- From: "Fraser Goffin" <goffinf@g...>
- To: xml-dev@l...
- Date: Wed, 29 Aug 2007 00:12:21 +0100
> The industry standards need to move at a faster pace
Agree entirely, however the motivations of some are to constrain change, and concensus is typically hard to acheive. An industry standards body also often finds itself trapped between the competing interests of its members and ... well I could go on, but we all understand the problem.
My motivation is to encourage the standards body to allow for private extensions in schemata. There is no reason why a standards body needs or should be in the middle of trading partner agreements which manifest themselves in data exchanges private to those individual organisations. The concern often expressed is that private extension degenerates the standard, but the reality is, without the ability to accomodate change (both breaking an non breaking) and allowing participants to adopt change at a time of their own choosing, then a standard has no future. Natural market pressures will drive adoption. Extensibility (call it forwards/backwards compatibility if you like) is certainly part of the solution, and, as you point out, careful selction of what should be mandatory and optional, and implementation of various validation schemes that support the level of compatibility/tolerance that an individual or pair of trading partners require, and .... well you get the picture.
Fraser.
On 28/08/07, David Carver <d_a_carver@y...> wrote:
Costello, Roger L. wrote: > Hi Folks, > > I am trying to characterize the types of changes to schemas which
> enable backward and forward compatibility. > I even RelaxNG I tend to only think of these things as being in Forwards compatibility. Backwards compatibility can be maintained if items are optional. Meaning from my stand point, regardless of what schema
language you use XSD, RNG, SchemaTron, or whatever, it's only backwards compatibile if you generate an instance that the older version of the schema understands.
Forwards compatibility is of a more important issue to me when evolving
a data model of any type. Meaning that the instances created in an older version should still be valid in a newer data model. Java is a pretty good example in this case, APIs mostly used in JAVA written for
1.1, 1.2, 1.3, 1.4...can still run on a JAVA 5 run time without change. However, JAVA 5 that uses JAVA 5 specific constructs doesn't necessarily run on a prior version of the runtime.
Maintaining forward compatibility is key is an Industry Standard schema,
as it allows trading partners to exchange information without the older implementation necessarily having to upgrade. They only need to upgrade when newer fields need to be there.
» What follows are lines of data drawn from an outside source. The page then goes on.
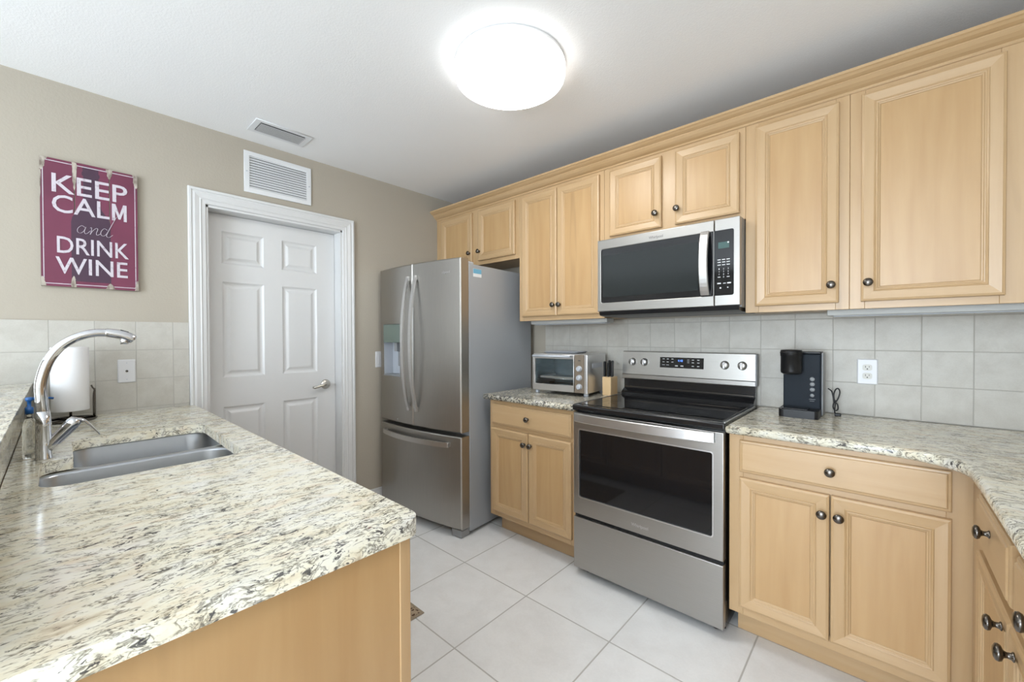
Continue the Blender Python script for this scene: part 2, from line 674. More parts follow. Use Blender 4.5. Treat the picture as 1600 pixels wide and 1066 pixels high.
def simple(name, x0, x1, y0, y1, z0, z1, mat, label):
    return struct(name, MB().box(x0, x1, y0, y1, z0, z1), mat, label)


simple('floor', XL - .1, XR + .1, YB - .1, 0.1, -0.06, 0.0, 'floor_tile', 'light grey square floor tiles with grey grout')
simple('ceiling', XL - .1, XR + .1, YB - .1, 0.1, H, H + 0.08, 'ceiling_paint', 'white textured ceiling')
simple('wall_back', -0.1, XR + .1, 0.0, 0.1, 0, H, 'wall_paint', 'back wall behind the range and cabinets')
simple('wall_right', XR, XR + .1, YB, 0.0, 0, H, 'wall_paint_light', 'right side wall')  # out of view; pale paint chosen to bounce more light onto the end panel
# left wall with the door opening cut out
DY0, DY1, DZ = -1.955, -1.155, 2.058
wl = MB()
wl.box(-0.16, 0, -3.30, DY0, 0, H)
wl.box(-0.16, 0, DY1, 0.0, 0, H)
wl.box(-0.16, 0, DY0, DY1, DZ, H)
struct('wall_left', wl, 'wall_paint', 'beige textured wall holding the white door')
simple('wall_dining', XL - .1, XL, YB, -3.3, 0, H, 'wall_paint_light', 'dining side wall out of view')
simple('wall_closet', XL, -0.16, -3.40, -3.30, 0, H, 'wall_paint_light', 'wall beyond the kitchen out of view')
# unseen rear wall with an assumed wide opening for sliding glass doors
wr = MB()
wr.box(XL, 1.6, YB - .1, YB, 0, H)
wr.box(3.6, XR, YB - .1, YB, 0, H)
wr.box(1.6, 3.6, YB - .1, YB, 2.35, H)
struct('wall_rear', wr, 'wall_paint_darkened', 'wall behind the camera with an assumed wide glazed opening')

# baseboards
def baseboard(name, x0, x1, y0, y1, label):
    b = MB()
    b.box(x0, x1, y0, y1, 0, 0.125, bev=0.002)
    b.box(x0, x1 + (-0.003), y0, y1, 0.125, 0.14, bev=0.003)
    struct(name, b, 'white_trim', label)


baseboard('baseboard_left', 0.0, 0.016, -1.072, -0.02, 'white baseboard beside the refrigerator')

# door casing, jamb and door
casing = MB()
y0, y1, zt = -2.037, -1.072, 2.143


def casing_ring(off, x):
    # U shaped profile path: bottom-left, top-left, top-right, bottom-right
    return [(x, y0 + off, 0.0), (x, y0 + off, zt - off), (x, y1 - off, zt - off), (x, y1 - off, 0.0)]


prof = [(0.0, 0.0), (0.0, 0.017), (0.004, 0.021), (0.014, 0.021), (0.018, 0.016), (0.030, 0.019), (0.052, 0.014), (0.058, 0.016), (0.064, 0.012), (0.080, 0.010), (0.083, 0.007), (0.083, 0.0)]
pr_ = [casing_ring(o_, x_) for o_, x_ in prof]
casing.rings(pr_, smooth=False, close=False, cap0=False, cap1=False)
struct('trim_1', casing, 'white_trim', 'white moulded casing around the door')
jm = MB()
jm.box(-0.155, 0.002, DY0 - .001, DY0 + 0.012, 0, DZ)
jm.box(-0.155, 0.002, DY1 - 0.012, DY1 + .001, 0, DZ)
jm.box(-0.155, 0.002, DY0, DY1, DZ - 0.012, DZ + .001)
jm.box(-0.155, -0.135, DY0 + .012, DY0 + 0.03, 0, DZ - .012)
jm.box(-0.155, -0.135, DY1 - 0.03, DY1 - .012, 0, DZ - .012)
struct('trim_2', jm, 'white_trim', 'white door jamb')

dr = MB()
ya, yb, zb_, zt_ = DY0 + 0.014, DY1 - 0.014, 0.012, DZ - 0.015
XD = -0.098
ycols = [(-1.857, -1.629), (-1.521, -1.295)]
zrows = [(0.215, 0.872), (1.053, 1.637), (1.746, 1.943)]
# door face as a grid with moulded raised panels in the openings
ys = [ya, ycols[0][0], ycols[0][1], ycols[1][0], ycols[1][1], yb]
zs = [zb_, *zrows[0], *zrows[1], *zrows[2], zt_]
for i in range(len(ys) - 1):
    for j in range(len(zs) - 1):
        p0, p1, q0, q1 = ys[i], ys[i + 1], zs[j], zs[j + 1]
        if i in (1, 3) and j in (1, 3, 5):
            rg = []
            for off, dx in ((0, 0), (0.010, -0.008), (0.018, -0.010), (0.026, -0.009), (0.040, -0.002), (0.046, -0.0015)):
                rg.append([(XD + dx, p0 + off, q0 + off), (XD + dx, p1 - off, q0 + off), (XD + dx, p1 - off, q1 - off), (XD + dx, p0 + off, q1 - off)])
            dr.rings(rg, smooth=False, cap0=False)
        else:
            dr.rings([[(XD, p0, q0), (XD, p1, q0), (XD, p1, q1), (XD, p0, q1)]], cap0=False)
bmesh.ops.remove_doubles(dr.bm, verts=dr.bm.verts[:], dist=1e-5)
dr.rings([[(XD - .012, ya, zb_), (XD - .012, yb, zb_), (XD - .012, yb, zt_), (XD - .012, ya, zt_)], [(XD - 0.035, ya, zb_), (XD - 0.035, yb, zb_), (XD - 0.035, yb, zt_), (XD - 0.035, ya, zt_)]], smooth=False)
dr.rings([[(XD, ya, zb_), (XD, yb, zb_), (XD, yb, zt_), (XD, ya, zt_)], [(XD - .012, ya, zb_), (XD - .012, yb, zb_), (XD - .012, yb, zt_), (XD - .012, ya, zt_)]], smooth=False, cap0=False, cap1=False)
door = struct('door_1', dr, 'white_trim', 'white six panel interior door')
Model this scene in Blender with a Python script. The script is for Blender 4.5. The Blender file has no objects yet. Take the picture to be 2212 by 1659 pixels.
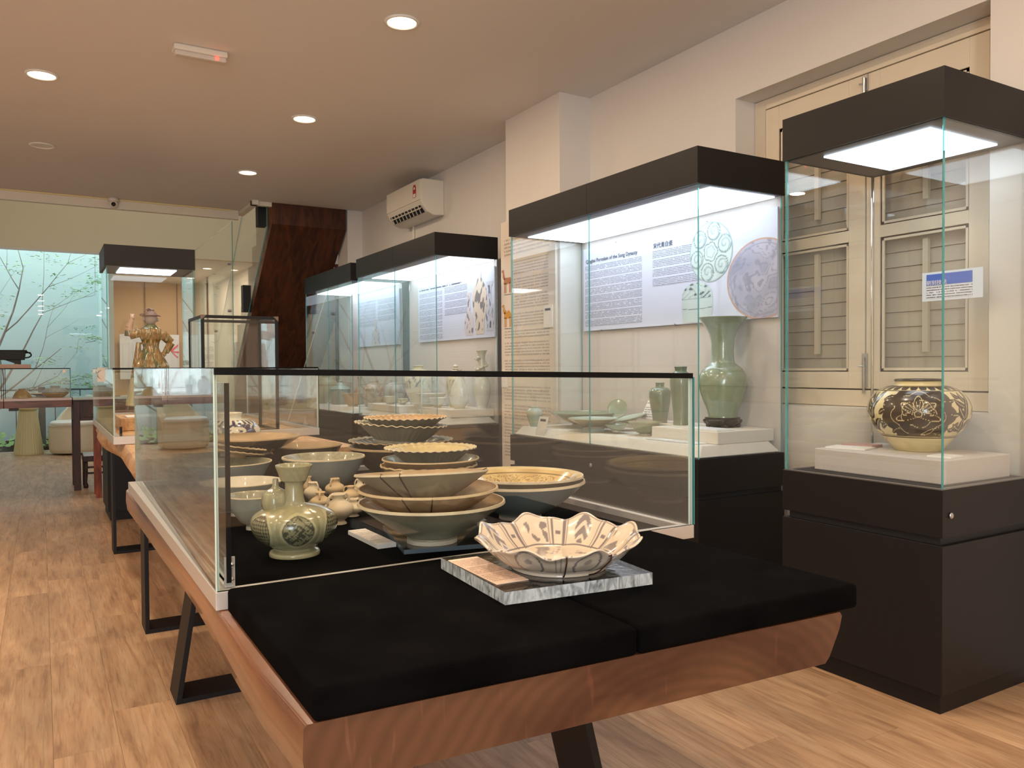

The key here is keeping an eye on what you make required and as was
stated before what is changed on the occurrence front. As for the other comments regarding industry standard schemas, part of the problem with industry standard schemas is that they take too long to reach the public
again, by that time most business requirements have changed. The industry standards need to move at a faster pace and take a page from some of the more agile approaches to development to start releasing milestone and release candidates instead of waiting every 3 years to get
a standard out. If the industry standard organization took that approach, it might encourage users to contribute their changes back to the organizations that maintain the standards.